Tensions between Kashmiri and outstation students kept the National Institute of Technology in Srinagar on the boil as outstation students — protesting the “celebrations” by some local students of India’s T-20 cricket loss to West Indies on March 31 — refused to cooperate with a team of the Ministry of Human Resource Development that visited the campus on Wednesday.
A day after they were lathi-charged by the police while protesting with placards, the outstation students demanded action against those NIT officials who, they said, had indulged in “anti-national” activities.
They insisted that they be allowed to hoist the national tricolour every day before the main gate of the institute.
Home Minister Rajnath Singh and HRD Minister Smriti Irani spoke to Chief Minister Mehbooba Mufti, who is said to have assured them of the safety of outstation students.
Incidentally, during the Jawaharlal Nehru University crisis, Ms.
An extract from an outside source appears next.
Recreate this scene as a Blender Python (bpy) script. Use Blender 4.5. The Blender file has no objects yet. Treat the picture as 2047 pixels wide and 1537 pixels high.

Mufti had sent emissaries to Delhi to ask the Centre to ensure the safety of Kashmiri students.
The flare-up is now emerging as a test for the new government of the PDP and the BJP, allies who are together despite having little in common in their approach to the Kashmir issue.
It also brings the Centre face to face with yet another impasse on “nationalism” after the student unrest in Jawaharlal Nehru University and the University of Hyderabad.
The roots of the crisis go back to alleged celebrations by Kashmiri students of India’s T20 loss, leading to a confrontation on April 1 with outstation students, who waved the tricolour.